4. Geldmarkt in enge zin:
Het deel van de geldmarkt waar banken onderling krediet vragen en aanbieden met een looptijd tot één jaar.
5. Schatkistpapier:
Schuldbekentenissen van de staat met een korte looptijd.
Hiertoe behoren ook de zogeheten Dutch Treasury Certificate’s (DTC’s)
6. Daggeldlening:
Een krediet dat per dag kan worden opgezegd.
7. Kapitaalmarkt
Op de kapitaalmarkt wordt krediet verhandelt met een looptijd langer dan één jaar.
8. Institutionele beleggers:
Financiële instellingen die regelmatig grote bedragen beleggen. (b.v pensioenfondsen)
9. 3 belangrijkste vormen van vermogensoverdracht op de kapitaalmarkt:
1. Obligatielening
2. Onderhandselening
3. Aandelen
10. Obligaties:
Een bewijs van deelname in een obligatielening, c.q schuldbekentenis.
11. Effecten:
Obligaties, pandbrieven en aandelen.
12. Onderhandselening:
Een lening waarbij de geldlener rechtstreeks in contact komt met de “geldschieter”.
13. Aandelen emissie:
Het uitgeven van nieuwe aandelen.
14. Primaire markt:
Nieuw uit te geven effecten.
15. Secundaire markt:
De handel in bestaande effecten.
16. ESCB
Europese Stelsel van Centrale Banken. (De ECB + nationale centrale banken)
17. Stabiliteitspact:
Een pact waarbij is afgesproken dat overheden tekorten op de begroting tot een minimum zullen beperken.
18. Commissionairs in effecten:
Ondernemingen die in opdracht van hun klanten effecten kopen of verkopen.
19. Uitoefenprijs:
De vooraf bepaalde koers van een aandeel.
20. Optie:
Een optie is het recht (niet de plicht) om gedurende 3,6 of 9 maanden 100 bepaalde aandelen tegen een voorafbepaalde koers (uitoefenprijs) te kopen (CALL) of te verkopen (PUT).
21. Call Optie:
Een optie waarbij men winst probeert te maken door koersstijging.
22. Put Optie:
Een optie waarbij men winst probeert te maken door koersdaling.
Uittreksel Economie Hoofstuk 6 De Stencils.
1. De primaire doelstelling van de E.C.B
Handhaving van de koopkracht van de euro (de interne waarde).
De inflatie moet beperkt blijven.
2. Het doel van het Europese monetaire beleid.
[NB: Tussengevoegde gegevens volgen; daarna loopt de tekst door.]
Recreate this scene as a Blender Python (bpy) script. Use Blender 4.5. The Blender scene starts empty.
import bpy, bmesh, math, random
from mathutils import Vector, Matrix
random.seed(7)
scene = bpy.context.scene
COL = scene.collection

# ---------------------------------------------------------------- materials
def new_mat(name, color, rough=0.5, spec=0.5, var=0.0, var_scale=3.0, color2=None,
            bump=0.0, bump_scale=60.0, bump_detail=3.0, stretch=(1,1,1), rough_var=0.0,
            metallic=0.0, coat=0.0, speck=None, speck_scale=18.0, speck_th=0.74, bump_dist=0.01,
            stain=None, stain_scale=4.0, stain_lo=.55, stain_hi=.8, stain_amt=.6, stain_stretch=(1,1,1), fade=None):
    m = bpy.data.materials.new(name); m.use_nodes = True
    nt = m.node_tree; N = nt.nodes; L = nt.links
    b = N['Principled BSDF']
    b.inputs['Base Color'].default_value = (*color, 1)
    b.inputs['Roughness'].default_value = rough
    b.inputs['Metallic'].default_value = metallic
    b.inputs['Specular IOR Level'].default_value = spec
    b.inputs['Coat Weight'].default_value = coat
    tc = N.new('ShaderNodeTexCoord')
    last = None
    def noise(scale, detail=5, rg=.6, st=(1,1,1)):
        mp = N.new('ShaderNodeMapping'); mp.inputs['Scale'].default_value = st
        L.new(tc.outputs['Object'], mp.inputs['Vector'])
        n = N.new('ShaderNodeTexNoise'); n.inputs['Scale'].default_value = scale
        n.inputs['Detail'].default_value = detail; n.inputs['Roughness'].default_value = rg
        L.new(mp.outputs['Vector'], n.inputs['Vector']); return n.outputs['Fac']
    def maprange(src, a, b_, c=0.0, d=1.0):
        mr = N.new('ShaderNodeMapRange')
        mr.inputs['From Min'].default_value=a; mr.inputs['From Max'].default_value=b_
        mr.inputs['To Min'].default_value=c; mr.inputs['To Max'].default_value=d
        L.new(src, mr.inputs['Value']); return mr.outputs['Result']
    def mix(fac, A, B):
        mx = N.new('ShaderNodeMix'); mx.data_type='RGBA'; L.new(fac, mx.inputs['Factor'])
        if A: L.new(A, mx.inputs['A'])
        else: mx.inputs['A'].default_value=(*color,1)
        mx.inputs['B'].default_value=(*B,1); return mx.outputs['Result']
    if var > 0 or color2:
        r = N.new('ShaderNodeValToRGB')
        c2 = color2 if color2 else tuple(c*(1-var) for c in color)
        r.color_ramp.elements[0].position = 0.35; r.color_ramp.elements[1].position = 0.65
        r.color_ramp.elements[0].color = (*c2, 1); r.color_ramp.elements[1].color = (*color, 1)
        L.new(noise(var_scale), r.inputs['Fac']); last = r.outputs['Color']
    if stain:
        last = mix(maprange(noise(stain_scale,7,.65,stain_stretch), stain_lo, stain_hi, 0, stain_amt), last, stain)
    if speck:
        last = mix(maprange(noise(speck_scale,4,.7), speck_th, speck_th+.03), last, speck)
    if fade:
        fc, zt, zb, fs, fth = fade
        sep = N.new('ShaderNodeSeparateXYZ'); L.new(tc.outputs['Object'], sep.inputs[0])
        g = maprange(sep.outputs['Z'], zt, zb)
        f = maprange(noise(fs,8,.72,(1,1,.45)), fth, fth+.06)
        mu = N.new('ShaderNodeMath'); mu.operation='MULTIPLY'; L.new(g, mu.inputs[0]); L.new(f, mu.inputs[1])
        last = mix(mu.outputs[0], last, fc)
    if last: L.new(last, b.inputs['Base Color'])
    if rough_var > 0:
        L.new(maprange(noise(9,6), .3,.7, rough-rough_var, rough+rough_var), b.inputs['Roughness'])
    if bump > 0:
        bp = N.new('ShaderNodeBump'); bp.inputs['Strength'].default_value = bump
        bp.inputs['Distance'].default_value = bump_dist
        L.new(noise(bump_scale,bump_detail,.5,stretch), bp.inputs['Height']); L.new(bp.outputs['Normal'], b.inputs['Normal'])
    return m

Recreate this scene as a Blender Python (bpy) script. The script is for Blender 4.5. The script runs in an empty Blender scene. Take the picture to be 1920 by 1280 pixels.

Het handhaven van prijsstabiliteit in de eurozone.
3. 3 instrumenten van de ECB om de geldmarktrente te sturen:
1. Open markttransacties:
Het sturen van de rente, het beheersen van de liquiditeitsverhoudingen en het afgeven van signalen oer de koers van het monetaire beleid. Zij hebben hier voor de volgende instrumenten:
a) Herfinancieringstransacties:
- Basis herfinancieringstransacties:
Kredietverleningen aan banken met een looptijd van 2 weken met om de week renteverplichtingen.
- Langerlopende herfinancieringstransacties
Kredietverleningen aan banken met een looptijd van 3 maanden met om de maand renteverplichtingen.
b) E.C.B schuldbewijzen:
2. Permanentefaciliteiten:
a) Marginale beleningsfaciliteit:
De banken kunnen onbeperkt krediet opnemen om zo hun kasverplichtingen bij opnames tijdelijk op te vullen.
b) Depositofaciliteit:
De banken kunnen onbeperkt hun overschotten op de kasgelden rentedragend bij de ECB onderbrengen.
3. Reserveverplichtingen:
Banken zijn steeds voor een maand verplicht gemiddeld 2% van bepaalde activaposten van hun balans aan te houden bij een nationale centrale bank. Over deze reserverekeningen wordt een rentevergoeding uitgekeerd.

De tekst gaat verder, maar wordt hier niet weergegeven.